Task to complete » Count every line in the data below where "scene" occurs, then state that number and nothing more.

====== Data segment

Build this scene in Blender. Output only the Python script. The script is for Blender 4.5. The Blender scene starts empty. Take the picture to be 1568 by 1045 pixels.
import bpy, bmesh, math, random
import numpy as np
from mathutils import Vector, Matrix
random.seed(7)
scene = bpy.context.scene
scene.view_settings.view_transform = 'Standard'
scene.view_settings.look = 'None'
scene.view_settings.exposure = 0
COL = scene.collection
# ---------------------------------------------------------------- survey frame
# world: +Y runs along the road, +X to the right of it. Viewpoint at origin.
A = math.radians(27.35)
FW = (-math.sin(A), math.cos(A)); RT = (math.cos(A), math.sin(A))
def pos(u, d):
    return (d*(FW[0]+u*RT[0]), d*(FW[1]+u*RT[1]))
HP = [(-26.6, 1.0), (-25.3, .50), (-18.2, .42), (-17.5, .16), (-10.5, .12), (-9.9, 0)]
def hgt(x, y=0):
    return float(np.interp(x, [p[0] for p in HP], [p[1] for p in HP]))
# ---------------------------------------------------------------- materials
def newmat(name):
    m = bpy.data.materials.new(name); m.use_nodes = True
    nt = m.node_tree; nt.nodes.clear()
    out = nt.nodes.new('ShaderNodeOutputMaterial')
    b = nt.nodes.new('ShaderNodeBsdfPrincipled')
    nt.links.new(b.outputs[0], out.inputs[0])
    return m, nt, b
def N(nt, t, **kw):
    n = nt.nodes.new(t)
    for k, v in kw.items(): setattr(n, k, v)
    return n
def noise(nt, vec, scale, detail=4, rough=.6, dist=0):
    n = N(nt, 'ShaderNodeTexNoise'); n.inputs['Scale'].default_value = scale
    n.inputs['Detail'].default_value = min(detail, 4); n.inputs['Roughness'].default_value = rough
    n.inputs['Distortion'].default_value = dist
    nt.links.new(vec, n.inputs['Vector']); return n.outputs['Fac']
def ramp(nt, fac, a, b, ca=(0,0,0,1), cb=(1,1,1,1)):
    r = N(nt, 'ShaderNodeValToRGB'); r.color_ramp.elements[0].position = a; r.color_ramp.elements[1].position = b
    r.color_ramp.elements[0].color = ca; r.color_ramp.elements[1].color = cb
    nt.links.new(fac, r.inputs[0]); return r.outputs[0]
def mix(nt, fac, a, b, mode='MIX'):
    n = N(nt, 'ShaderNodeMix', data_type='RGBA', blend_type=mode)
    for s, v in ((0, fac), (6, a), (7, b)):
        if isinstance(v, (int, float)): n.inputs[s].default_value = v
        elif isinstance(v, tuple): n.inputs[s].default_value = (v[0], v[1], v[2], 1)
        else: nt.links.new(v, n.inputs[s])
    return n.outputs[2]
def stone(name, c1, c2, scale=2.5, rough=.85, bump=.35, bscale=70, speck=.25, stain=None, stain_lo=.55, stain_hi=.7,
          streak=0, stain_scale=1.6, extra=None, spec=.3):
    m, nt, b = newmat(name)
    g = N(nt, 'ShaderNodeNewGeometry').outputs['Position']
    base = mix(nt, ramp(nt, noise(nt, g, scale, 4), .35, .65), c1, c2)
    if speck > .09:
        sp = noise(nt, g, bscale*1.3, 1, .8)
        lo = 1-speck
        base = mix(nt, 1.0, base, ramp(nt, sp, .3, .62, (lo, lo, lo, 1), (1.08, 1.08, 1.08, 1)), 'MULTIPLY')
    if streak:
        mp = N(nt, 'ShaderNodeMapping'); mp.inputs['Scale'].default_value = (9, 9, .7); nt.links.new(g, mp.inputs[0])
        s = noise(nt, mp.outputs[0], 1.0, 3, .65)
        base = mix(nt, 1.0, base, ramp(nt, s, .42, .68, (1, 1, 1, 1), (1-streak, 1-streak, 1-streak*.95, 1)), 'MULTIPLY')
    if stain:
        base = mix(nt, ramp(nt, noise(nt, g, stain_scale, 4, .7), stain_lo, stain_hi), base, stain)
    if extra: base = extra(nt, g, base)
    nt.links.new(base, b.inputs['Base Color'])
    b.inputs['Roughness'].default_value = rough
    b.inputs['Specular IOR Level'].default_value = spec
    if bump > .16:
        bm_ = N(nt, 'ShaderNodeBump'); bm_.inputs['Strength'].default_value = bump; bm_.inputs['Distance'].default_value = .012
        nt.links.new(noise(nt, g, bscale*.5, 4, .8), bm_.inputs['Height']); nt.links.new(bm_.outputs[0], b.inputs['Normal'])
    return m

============

Worked answer » 6